Wednesday, March 10, 2010

Into The Time Machine: Generation X author Douglas Coupland Eviscerated Back in 1994

Did anyone but myself read Generation Ecch! by Jason Cohen and Michael Krugman? Sadly, I believe the answer to be no. Here’s their take, circa 1994, on the Coupland problem:
The most Ecchcruciating novelist of them all has to be the smug Canadian whose book made “Generation X” the catchall catchphrase that it is today. If Douglas Coupland is the “voice of a generation,” then Kerouac’s cadaver is in perpetual rotation.

Generation X is the story of three disaffected and sensitive children of the eighties who forswear the trappings of conventional society—the profit motive, the meaningless labor, “the odor of copy machines, Wite-Out, the smell of bond paper”—and choose to live on the margins. And where would that be? you might ask. The Bowery? Compton? Haight-Ashbury? Seattle?

Nope: Palm Springs, California.

[…]

Trouble is, the fables that spring from Coupland’s diminutive imagination move at a snail’s pace, and don’t come close to making characters’ “lives worthwhile.” We are graced with kitsch-ridden morality plays or retrofuturistic parables about fantasy lands like Texlahoma, the place where it’s always 1974 (so that explains Ross Perot’s haircut). These piddling little homilies serve to explain, ad infinitum and over and over again, what exactly is so disenchanting about mainstream American life. Dougie places the blame squarely on processed cheese.

[…]

One of the many reasons why Generation X is such a bad novel is that it wasn’t conceived as fiction—Coupland’s publishers originally commissioned him to pen a Preppie Handbook-style Ecch guide. Before he even wrote the first page Coupland decided that such a book was unworthy of his extraordinary talent.

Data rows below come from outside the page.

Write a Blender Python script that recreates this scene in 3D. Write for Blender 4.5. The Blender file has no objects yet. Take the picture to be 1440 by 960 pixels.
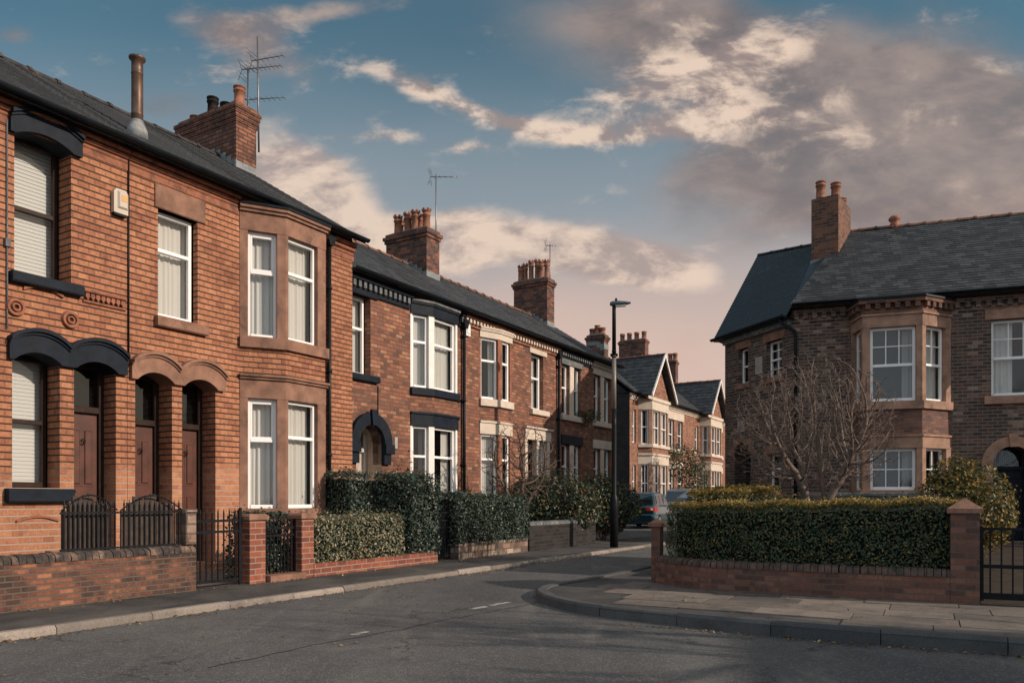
import bpy, math, random
import numpy as np
from mathutils import Vector, Matrix

rad = math.radians
F, CX, HY, CZ = 1080.0, 720.0, 702.0, 1.27      # focal length in px of the 1440 wide photo, principal column, horizon row, eye height
PV = 0.12                                       # pavement height
rnd = random.Random(11)
scene = bpy.context.scene
COL = scene.collection

# ------------------------------------------------------------------ frames
class Fr:
    """vertical working plane: a along the wall, d into the wall (outward is negative), z up"""
    def __init__(s, o, e):
        s.o = np.array(o, float); e = np.array(e, float); s.e = e / np.linalg.norm(e); s.n = np.array([-s.e[1], s.e[0]])
    def w(s, a, d, z):
        p = s.o + s.e * a + s.n * d
        return (p[0], p[1], z)
    def hit(s, px, py=HY, d=0.0):
        r = np.array([(px - CX) / F, 1.0]); t = (s.o @ s.n + d) / (r @ s.n)
        return float((r * t - s.o) @ s.e), float(CZ + t * (HY - py) / F)
    def a(s, px, d=0.0): return s.hit(px, HY, d)[0]
    def z(s, px, py, d=0.0): return s.hit(px, py, d)[1]
    def ang(s): return math.atan2(s.e[1], s.e[0])
    def sub(s, a0, d0, a1, d1):
        p0 = s.w(a0, d0, 0); p1 = s.w(a1, d1, 0)
        return Fr(p0[:2], (p1[0] - p0[0], p1[1] - p0[1]))
    def ln(s, a0, d0, a1, d1): return math.hypot(a1 - a0, d1 - d0)

def gnd(px, py, z=PV):
    t = F * (CZ - z) / (py - HY)
    return ((px - CX) / F * t, t)

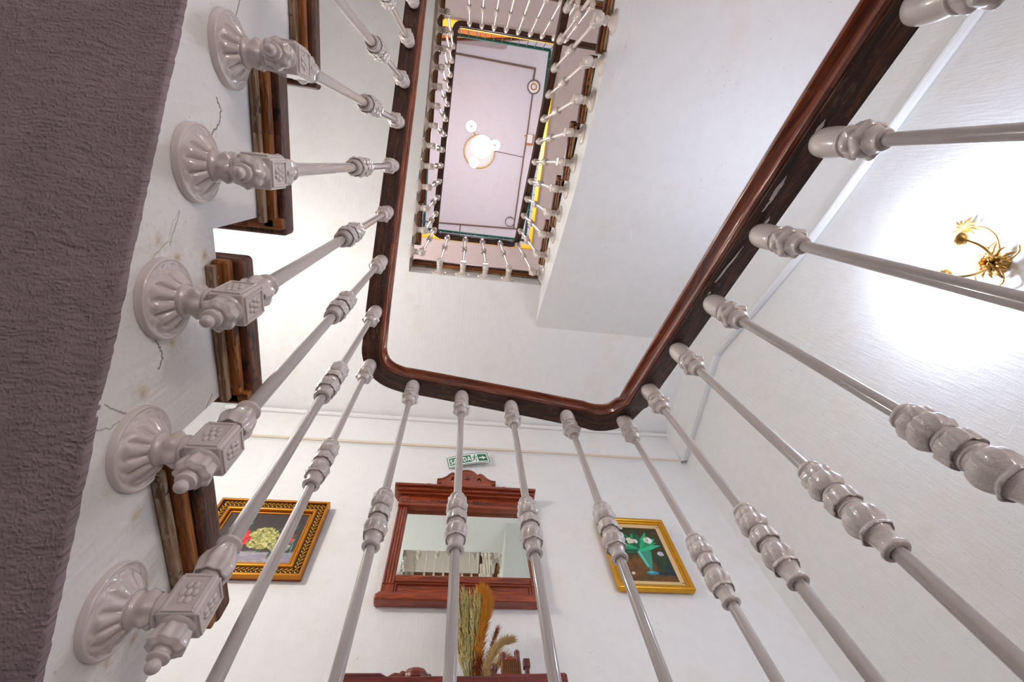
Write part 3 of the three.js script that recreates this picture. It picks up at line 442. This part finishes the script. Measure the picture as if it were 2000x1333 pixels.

Nonetheless, the book’s Ecchcyclopedia roots are visible in the only vaguely redeeming portion of Generation X, those pithy pseudo-dictionary entries that appear in the book’s margins. Here Dougie uses a made-up lexicon to describe genuine Ecch phenomena. The best-known example would be “McJob”—“A low-pay, low-prestige, low-dignity, low-benefit, no-future job in the service sector.” Thus, a stultifyingly bad book becomes margin-ally interesting.

[...]

Coupland’s work documents the emptiness so familiar from the work of his bratty predecessors, but in his world the emptiness has become so profound that it’s lacking in even the good stuff. At least books like Bright Lights, Big City, Less Than Zero and even, God help us, Fast Sofa offer a certain vicarious joy in the excessive follies of their morally bankrupt, drug-taking, moneymaking, sport-fucking characters/symbols. But Generation X is such a negligible book that one has to believe it’s something like A Brief History of Time or Foucault’s Pendulum for Ecch, a temporarily hip book to be glanced at but not actually read.

What links all the Ecch authors (aside from artistic mediocrity) is their consistent attempts to portray a generation to itself without any special insight, aesthetic integrity or provocative narrative. The tone and attitude of these books do more than simply hold a mirror up to Ecch—they are Ecch, with all the generation’s worst characteristics expressed as literary form, style and content. Just because one is writing a story about a pop-culture-crazed world doesn’t mean it’s sufficient to make pop-culture references the sum of one’s imagining of that world. Just because nothing seems to happen in real Ecch lives doesn’t mean nothing can happen in a novel about those lives.